* START Data excerpt *
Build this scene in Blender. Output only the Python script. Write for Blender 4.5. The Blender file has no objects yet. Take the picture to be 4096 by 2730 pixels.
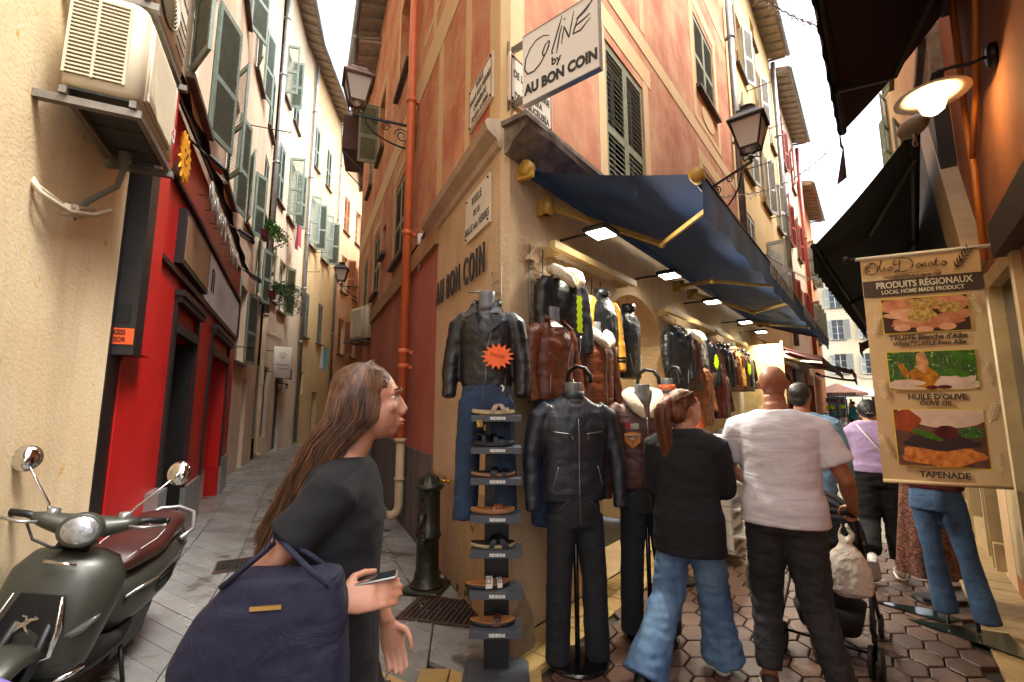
import bpy, math, random
from mathutils import Vector as V, Matrix as Mx, noise
random.seed(7)
R_ = math.radians
sc = bpy.context.scene
col = sc.collection
# ---------------------------------------------------------------- camera
TH = R_(7.8); FP = 1820.4; CH = 1.6
cam = bpy.data.objects.new('camera', bpy.data.cameras.new('camera')); col.objects.link(cam)
cam.data.lens = 16.0; cam.data.sensor_width = 36.0; cam.data.clip_end = 400; cam.data.clip_start = .05
cam.location = (0, 0, CH); cam.rotation_euler = (R_(90) + TH, 0, 0)
sc.camera = cam
# ---------------------------------------------------------------- sky, sun, exposure
w = bpy.data.worlds.new('World'); sc.world = w; w.use_nodes = True
nt = w.node_tree; nt.nodes.clear()
sk = nt.nodes.new('ShaderNodeTexSky'); sk.sky_type = 'NISHITA'; sk.sun_disc = False
sk.sun_elevation = R_(62); sk.sun_rotation = R_(115); sk.air_density = 1.0; sk.dust_density = 6.0
hs = nt.nodes.new('ShaderNodeHueSaturation'); hs.inputs['Saturation'].default_value = .42
bg = nt.nodes.new('ShaderNodeBackground'); bg.inputs['Strength'].default_value = .15
wo = nt.nodes.new('ShaderNodeOutputWorld')
nt.links.new(sk.outputs[0], hs.inputs['Color']); nt.links.new(hs.outputs[0], bg.inputs['Color']); nt.links.new(bg.outputs[0], wo.inputs['Surface'])
sl = bpy.data.lights.new('sun', 'SUN'); sl.energy = 1.0; sl.angle = R_(14); sl.color = (1, 1, 1)
so = bpy.data.objects.new('sun', sl); col.objects.link(so)
az = R_(115); el = R_(62)
sdir = V((math.sin(az) * math.cos(el), math.cos(az) * math.cos(el), math.sin(el)))
so.rotation_euler = sdir.to_track_quat('Z', 'Y').to_euler()
sc.view_settings.view_transform = 'Standard'; sc.view_settings.look = 'None'
sc.view_settings.exposure = 2.35; sc.view_settings.gamma = 1
sc.render.engine = 'CYCLES'; sc.cycles.max_bounces = 8; sc.cycles.diffuse_bounces = 5; sc.cycles.caustics_reflective = False; sc.cycles.caustics_refractive = False
sc.cycles.use_denoising = True; sc.cycles.sample_clamp_indirect = 6
# ---------------------------------------------------------------- materials
def hx(h):
    h = h.lstrip('#'); r = []
    for i in (0, 2, 4):
        c = int(h[i:i + 2], 16) / 255; r.append(c / 12.92 if c <= .04045 else ((c + .055) / 1.055) ** 2.4)
    return (r[0], r[1], r[2], 1)
def sh(c, k): return (c[0] * k, c[1] * k, c[2] * k, 1)
MC = {}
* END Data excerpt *
(Written task):
Transcribe all the data word for word; the images stay out.

(Solution to this problem):
Build this scene in Blender. Output only the Python script. Write for Blender 4.5. The Blender file has no objects yet. Take the picture to be 4096 by 2730 pixels.
import bpy, math, random
from mathutils import Vector as V, Matrix as Mx, noise
random.seed(7)
R_ = math.radians
sc = bpy.context.scene
col = sc.collection
# ---------------------------------------------------------------- camera
TH = R_(7.8); FP = 1820.4; CH = 1.6
cam = bpy.data.objects.new('camera', bpy.data.cameras.new('camera')); col.objects.link(cam)
cam.data.lens = 16.0; cam.data.sensor_width = 36.0; cam.data.clip_end = 400; cam.data.clip_start = .05
cam.location = (0, 0, CH); cam.rotation_euler = (R_(90) + TH, 0, 0)
sc.camera = cam
# ---------------------------------------------------------------- sky, sun, exposure
w = bpy.data.worlds.new('World'); sc.world = w; w.use_nodes = True
nt = w.node_tree; nt.nodes.clear()
sk = nt.nodes.new('ShaderNodeTexSky'); sk.sky_type = 'NISHITA'; sk.sun_disc = False
sk.sun_elevation = R_(62); sk.sun_rotation = R_(115); sk.air_density = 1.0; sk.dust_density = 6.0
hs = nt.nodes.new('ShaderNodeHueSaturation'); hs.inputs['Saturation'].default_value = .42
bg = nt.nodes.new('ShaderNodeBackground'); bg.inputs['Strength'].default_value = .15
wo = nt.nodes.new('ShaderNodeOutputWorld')
nt.links.new(sk.outputs[0], hs.inputs['Color']); nt.links.new(hs.outputs[0], bg.inputs['Color']); nt.links.new(bg.outputs[0], wo.inputs['Surface'])
sl = bpy.data.lights.new('sun', 'SUN'); sl.energy = 1.0; sl.angle = R_(14); sl.color = (1, 1, 1)
so = bpy.data.objects.new('sun', sl); col.objects.link(so)
az = R_(115); el = R_(62)
sdir = V((math.sin(az) * math.cos(el), math.cos(az) * math.cos(el), math.sin(el)))
so.rotation_euler = sdir.to_track_quat('Z', 'Y').to_euler()
sc.view_settings.view_transform = 'Standard'; sc.view_settings.look = 'None'
sc.view_settings.exposure = 2.35; sc.view_settings.gamma = 1
sc.render.engine = 'CYCLES'; sc.cycles.max_bounces = 8; sc.cycles.diffuse_bounces = 5; sc.cycles.caustics_reflective = False; sc.cycles.caustics_refractive = False
sc.cycles.use_denoising = True; sc.cycles.sample_clamp_indirect = 6
# ---------------------------------------------------------------- materials
def hx(h):
    h = h.lstrip('#'); r = []
    for i in (0, 2, 4):
        c = int(h[i:i + 2], 16) / 255; r.append(c / 12.92 if c <= .04045 else ((c + .055) / 1.055) ** 2.4)
    return (r[0], r[1], r[2], 1)
def sh(c, k): return (c[0] * k, c[1] * k, c[2] * k, 1)
MC = {}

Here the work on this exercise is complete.